[lbo-talk] Windows Vista as Neoliberal Instrument

Willy Greenfields filthydirtyunwashed at yahoo.com
Sat Feb 3 08:49:12 PST 2007


Hello, Matt:


>Windows is popular, and PC sellers need to be able to
>sell it because people want it.

There is also support downstream, as it were. Many software companies have just a few products, making them quite risky. Not surprising that they minimize some of that risk by going with something safe by building on MS - which of course further strengthens MS.


>The bigger threat to M$ right now is Google

I think a lot of this is way overblown, a function of a business press that drools over young growers and is quick to depict older line names as stodgy. They of course write for a broader public enamored with David v Goliath tales. If anything, MS would debundle Office. I can't see very many business uses, for instance, where you wouldn't be considered negligent putting a spredsheet on something like a public server. Maybe this would work for word processing, but I don't see why MS wouldn't then offer its own online product or simply give Word away to protect market share. In the end, I think Google will mainly stick to its paid search knitting, using its checkout product to further its lead. Then they can stop throwing billions at YouTube-like "opportunities" and their publishing partners. I'd wager that in a few years we'll here more bitching against Google for denying ad revenue to sites it deems inappropriate than we do against MS, actually.


>A recent issue of the Economist discussed this, I
>believe....Threatening Office is a *much* bigger deal
>to M$ than threatening their MS-SQL-on-Windows-Server
>market.

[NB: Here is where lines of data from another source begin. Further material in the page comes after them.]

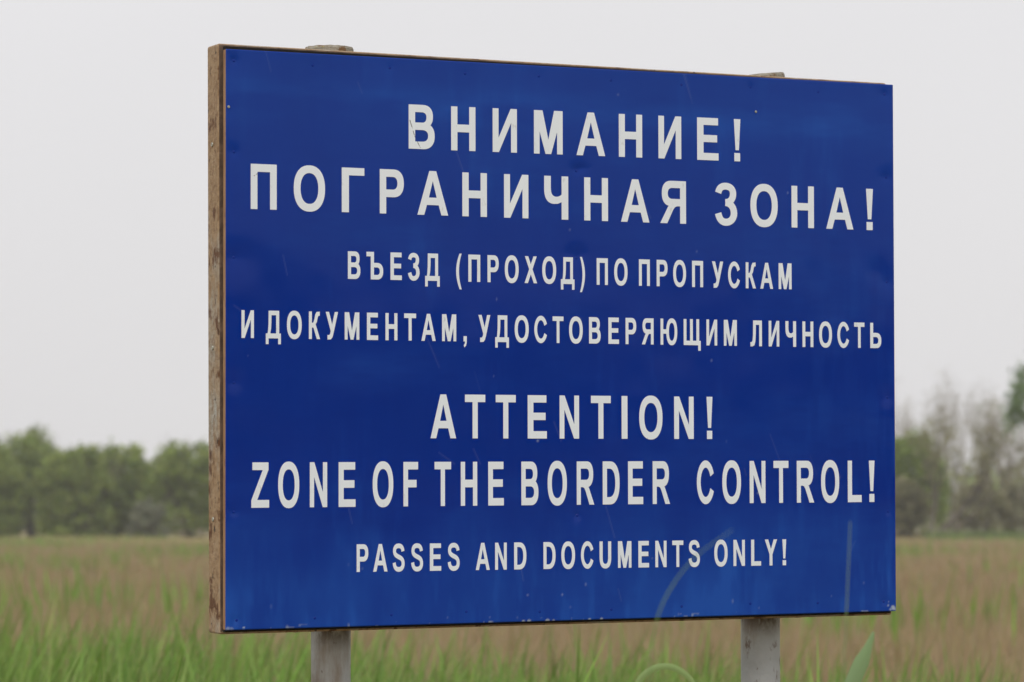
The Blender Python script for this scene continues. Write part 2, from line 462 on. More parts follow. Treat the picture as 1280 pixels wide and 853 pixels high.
# nail heads pressed in under the film
nail_me = None
for (x, z) in NAILS:
    if nail_me is None:
        bm = bmesh.new()
        rr = [(0.0038, 0.0), (0.0036, -0.0006), (0.0026, -0.0011), (0.0011, -0.0013)]
        rows = [[bm.verts.new((r * math.cos(2 * math.pi * k / 12), y, r * math.sin(2 * math.pi * k / 12))) for k in range(12)] for r, y in rr]
        for a_, b_ in zip(rows, rows[1:]):
            for k in range(12): bm.faces.new((a_[k], a_[(k + 1) % 12], b_[(k + 1) % 12], b_[k]))
        bm.faces.new(rows[-1])
        o = bm_obj('nail', bm, M['blue'], face, True); nail_me = o.data
    else:
        o = link(bpy.data.objects.new('nail', nail_me), face)
    o.location = (x, 0.0003, z)
    o.rotation_euler = (0, random.uniform(0, 3), 0)

# ---------------- lettering
def bez(p0, p1, p2, p3, n=10):
    return [((1 - t) ** 3 * p0[0] + 3 * (1 - t) ** 2 * t * p1[0] + 3 * (1 - t) * t * t * p2[0] + t ** 3 * p3[0],
             (1 - t) ** 3 * p0[1] + 3 * (1 - t) ** 2 * t * p1[1] + 3 * (1 - t) * t * t * p2[1] + t ** 3 * p3[1]) for t in [i / n for i in range(n + 1)]]
def Rc(x0, y0, x1, y1): return ('+', [(x0, y0), (x1, y0), (x1, y1), (x0, y1)])
def Pl(*p): return ('+', list(p))
def Ng(op): return ('-', op[1])
def El(cx_, cy_, rx, ry, n=2.25, k=44):
    out = []
    for i in range(k):
        t = 2 * math.pi * i / k; c, s = math.cos(t), math.sin(t)
        out.append((cx_ + rx * math.copysign(abs(c) ** (2 / n), c), cy_ + ry * math.copysign(abs(s) ** (2 / n), s)))
    return ('+', out)
def Dd(x0, y0, x1, y1, xs, n=2.3):
    ym, ry, rx = (y0 + y1) / 2, (y1 - y0) / 2, x1 - xs
    out = [(x0, y0)]
    for i in range(19):
        t = -math.pi / 2 + math.pi * i / 18; c, s = max(0, math.cos(t)), math.sin(t)
        out.append((xs + rx * c ** (2 / n), ym + ry * math.copysign(abs(s) ** (2 / n), s)))
    out.append((x0, y1))
    return ('+', out)
def St(path, px, py):
    L_, R_ = [], []
    for i, (x, y) in enumerate(path):
        a_ = path[max(0, i - 1)]; b_ = path[min(len(path) - 1, i + 1)]
        tx, ty = b_[0] - a_[0], b_[1] - a_[1]; ll = math.hypot(tx, ty) or 1
        nx_, ny_ = -ty / ll, tx / ll
        L_.append((x + nx_ * px, y + ny_ * py)); R_.append((x - nx_ * px, y - ny_ * py))
    return ('+', L_ + R_[::-1])
def mirror(w, ops): return [(s, [(w - x, y) for x, y in p]) for s, p in ops]

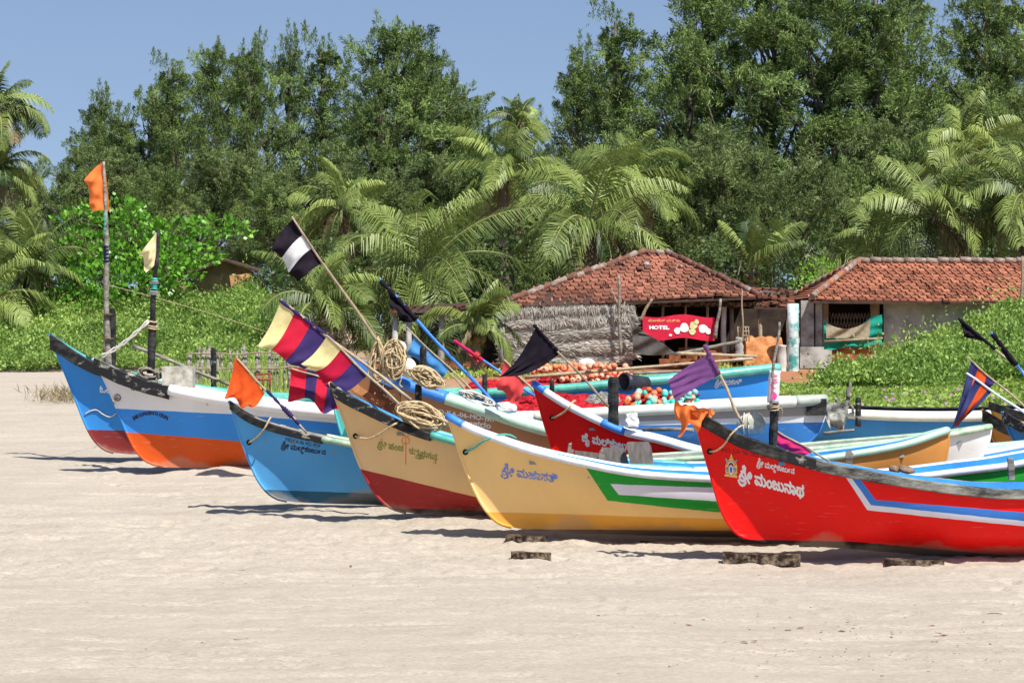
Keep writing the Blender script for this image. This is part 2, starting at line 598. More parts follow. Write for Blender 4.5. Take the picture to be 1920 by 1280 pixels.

I believe the description the magazine used
>was that M$ may be reaching their "zenith".

I missed that but there was a comparable article on MS/Ballmer in last Sunday's NYTimes that you should look at if you haven't already. If MS is at its zenith now, it's only at its zenith with its current business mix. What happens, for instance, when the Xbox network initiative gets to breakeven and basically every incremental dollar goes straight to the bottom line? MS ten years out could look a lot more like a (smaller) highly profitable video game company than an OS behemoth. And they've always been great at chasing headlights. There will probably be a lot more cars to chase in the future.